REQUIRED WORK:
Say how many lines contain the word "picture" and give no other text.

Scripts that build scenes

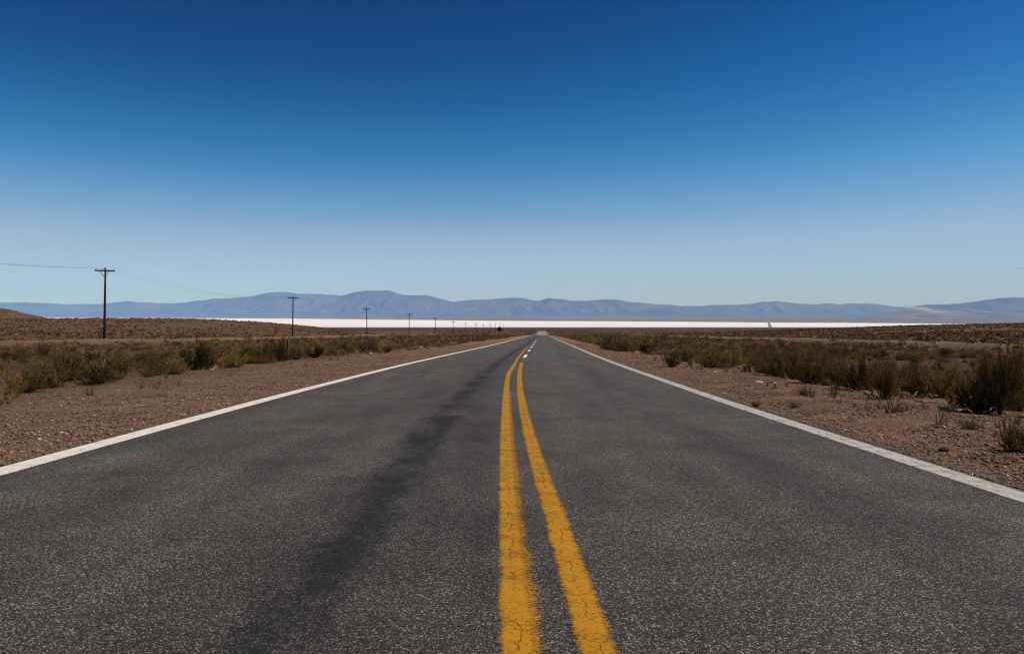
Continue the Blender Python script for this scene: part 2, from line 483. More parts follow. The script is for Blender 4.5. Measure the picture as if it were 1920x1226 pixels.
def stone_mat(name, stops):
    m, nt, b = mat(name, .9, .2)
    o = N(nt, 'ShaderNodeObjectInfo')
    P = coords(nt)
    c = ramp(nt, noise(nt, P, 20, 5, .6), stops)
    nt.links.new(c, b.inputs['Base Color'])
    bump(nt, b, noise(nt, P, 45, 4), .6, .01)
    return m
M_DARKSTONE = stone_mat('dark_stone', [(.3, (.02, .016, .015)), (.7, (.05, .04, .035))])
M_PALESTONE = stone_mat('pale_stone', [(.3, (.33, .28, .24)), (.7, (.6, .55, .5))])
M_TANSTONE = stone_mat('tan_stone', [(.3, (.16, .11, .08)), (.7, (.32, .24, .18))])

def foliage(name, lo, hi, trans=.25):
    m, nt, b = mat(name, .8, .15)
    o = N(nt, 'ShaderNodeObjectInfo')
    tc = N(nt, 'ShaderNodeTexCoord')
    n = noise(nt, tc.outputs['Object'], 5.5, 4, .6)
    f = math_n(nt, 'ADD', math_n(nt, 'MULTIPLY', n, 1.1), math_n(nt, 'MULTIPLY_ADD', o.outputs['Random'], .5, -.3))
    sunlit_tip = attr(nt, 'tone')  # sunlight on the twig tips put into the leaf colour
    f2 = math_n(nt, 'ADD', f, math_n(nt, 'MULTIPLY_ADD', sunlit_tip, .5, -.25))
    c = ramp(nt, f2, [(.25, lo), (.85, hi)])
    nt.links.new(c, b.inputs['Base Color'])
    tr = N(nt, 'ShaderNodeBsdfTranslucent'); nt.links.new(c, tr.inputs[0])
    ms = N(nt, 'ShaderNodeMixShader'); ms.inputs[0].default_value = trans
    out = nt.nodes['Material Output']
    nt.links.new(b.outputs[0], ms.inputs[1]); nt.links.new(tr.outputs[0], ms.inputs[2]); nt.links.new(ms.outputs[0], out.inputs[0])
    return m
M_GREEN = foliage('dark_olive_leaves', (.066, .049, .010), (.285, .198, .045))
M_YOLIVE = foliage('yellow_olive_leaves', (.10, .069, .012), (.42, .27, .058))
M_BROWN = foliage('dry_brown_twigs', (.12, .06, .024), (.43, .23, .10))
M_TAN = foliage('dry_straw_blades', (.13, .08, .03), (.40, .255, .11))
M_DARK = foliage('blackish_green_leaves', (.012, .011, .005), (.065, .05, .016))
M_RED = foliage('reddish_dry_leaves', (.10, .035, .02), (.26, .095, .055))
M_STEM, nt, b = mat('grey_brown_bark', .9, .15)
nt.links.new(ramp(nt, noise(nt, coords(nt), 30, 3), [(.3, (.025, .016, .01)), (.7, (.085, .058, .04))]), b.inputs['Base Color'])
M_SCRUB, nt, b = mat('scrub_leaves', .85, .12)
tint = attr(nt, 'tint', 'Color')
nt.links.new(tint, b.inputs['Base Color'])

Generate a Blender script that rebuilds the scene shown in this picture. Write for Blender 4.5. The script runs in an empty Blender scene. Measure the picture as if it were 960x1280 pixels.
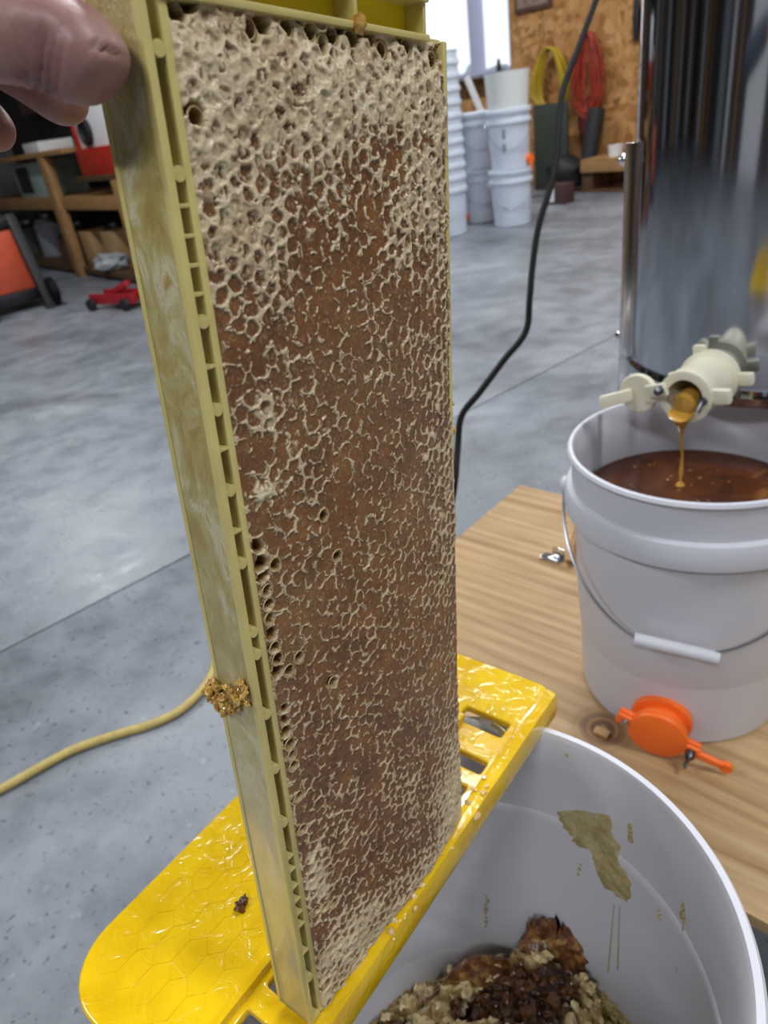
import bpy, bmesh, math, random
import numpy as np
from mathutils import Vector, Matrix, noise as mnoise

# ------------------------------------------------------------------ camera, world, lights
F = 890.0; H = 0.90                      # focal length in pixels of the 960x1280 frame, camera height
_n = np.array([720-480, 2190-640, F], float); _n /= np.linalg.norm(_n); _up = -_n
_fw = np.array([0, 0, 1.0]); _y = _fw-_fw.dot(_up)*_up; _y /= np.linalg.norm(_y)
R = np.array([np.cross(_y, _up), _y, _up])          # columns: camera right / down / forward in the world
CAM = np.array([0, 0, H])
sc = bpy.context.scene
cd = bpy.data.cameras.new('camera'); cam = bpy.data.objects.new('camera', cd); sc.collection.objects.link(cam)
cd.sensor_fit = 'VERTICAL'; cd.sensor_height = 36.0; cd.lens = F/1280*36; cd.clip_start = .01
cam.matrix_world = Matrix(((R[0,0], -R[0,1], -R[0,2], 0), (R[1,0], -R[1,1], -R[1,2], 0), (R[2,0], -R[2,1], -R[2,2], H), (0,0,0,1)))
cd.dof.use_dof = True; cd.dof.focus_distance = .29; cd.dof.aperture_fstop = 15.0
sc.camera = cam
sc.view_settings.view_transform = 'Standard'; sc.view_settings.look = 'None'
sc.view_settings.gamma = 1; sc.view_settings.exposure = -0.08; sc.view_settings.use_curve_mapping = False
w = bpy.data.worlds.new('sky'); sc.world = w; w.use_nodes = True
bg = w.node_tree.nodes['Background']; bg.inputs[0].default_value = (.84, .90, 1, 1); bg.inputs[1].default_value = 1.5

E2 = np.array([.616, -.788, 0]); NV = np.array([.788, .616, 0])     # room axes: along the far wall / towards it
ROOM = math.atan2(-.788, .616)
def sn(s, n, z=0): return E2*s+NV*n+np.array([0, 0, z])
CEIL = 3.1
def area(name, s, n, z, sx, sy, power, col=(1, .97, .93), rot=ROOM):
    l = bpy.data.lights.new(name, 'AREA'); l.shape = 'RECTANGLE'; l.size = sx; l.size_y = sy; l.energy = power; l.color = col
    o = bpy.data.objects.new(name, l); sc.collection.objects.link(o); o.location = sn(s, n, z); o.rotation_euler = (0, 0, rot)
    return o
TUBES = [(-2.6, 4.2), (.2, 4.2), (-5.2, 4.2), (-4.2, .9), (-1.2, 1.4), (1.4, .9), (-2.2, -1.8), (.9, -1.8)]
for s_, n_ in TUBES:
    area('tube_lamp', s_, n_, CEIL-.17, 1.3, .16, 52, (.95, .97, 1))

# ------------------------------------------------------------------ helpers
def ray(px): return R@np.array([px[0]-480, px[1]-640, F])
def az(px, z): d = ray(px); return d*((z-H)/d[2])+CAM
def an(px, n): d = ray(px); return d*(n/(d@NV))+CAM
def ad(px, dep): return ray(px)/F*dep+CAM
def pj(X):
    c = R.T@(np.array(X, float)-CAM); return (480+F*c[0]/c[2], 640+F*c[1]/c[2])
def vz(py, x, y):                                   # height on the vertical line (x, y) seen at image row py
    lo, hi = -.5, 3.5
    for _ in range(50):
        m = (lo+hi)/2
        if pj((x, y, m))[1] > py: lo = m
        else: hi = m
    return lo
rnd = random.Random(7)

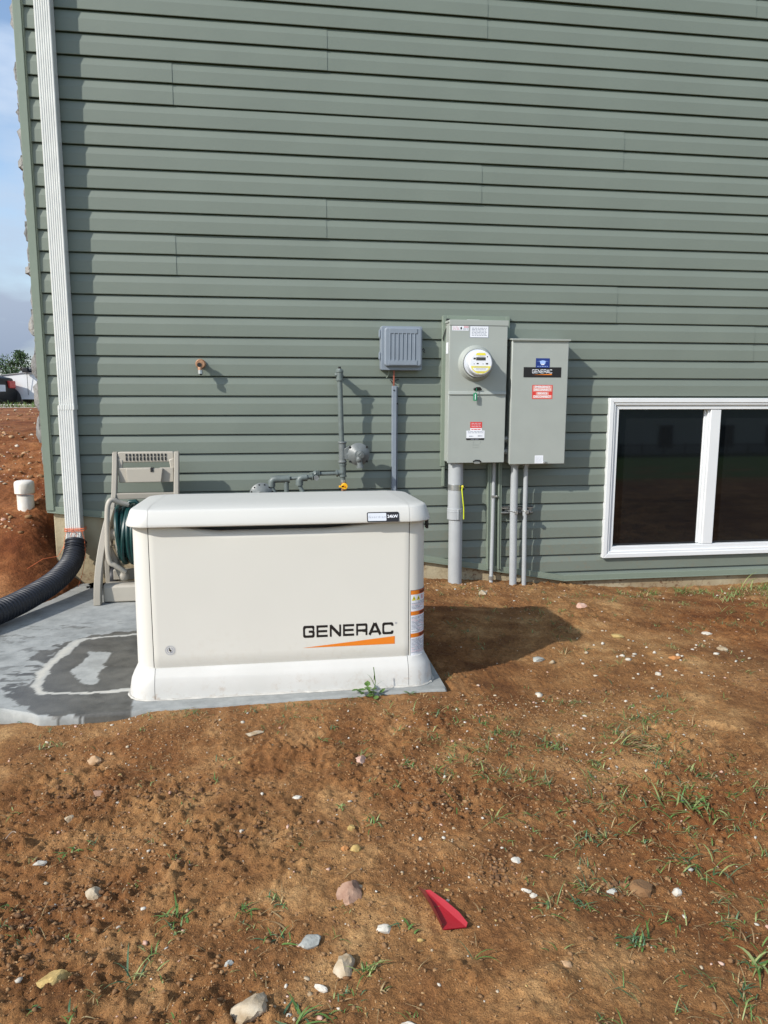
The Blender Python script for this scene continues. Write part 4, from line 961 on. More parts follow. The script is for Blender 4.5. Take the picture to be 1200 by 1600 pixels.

EXPECTED ANSWER:
3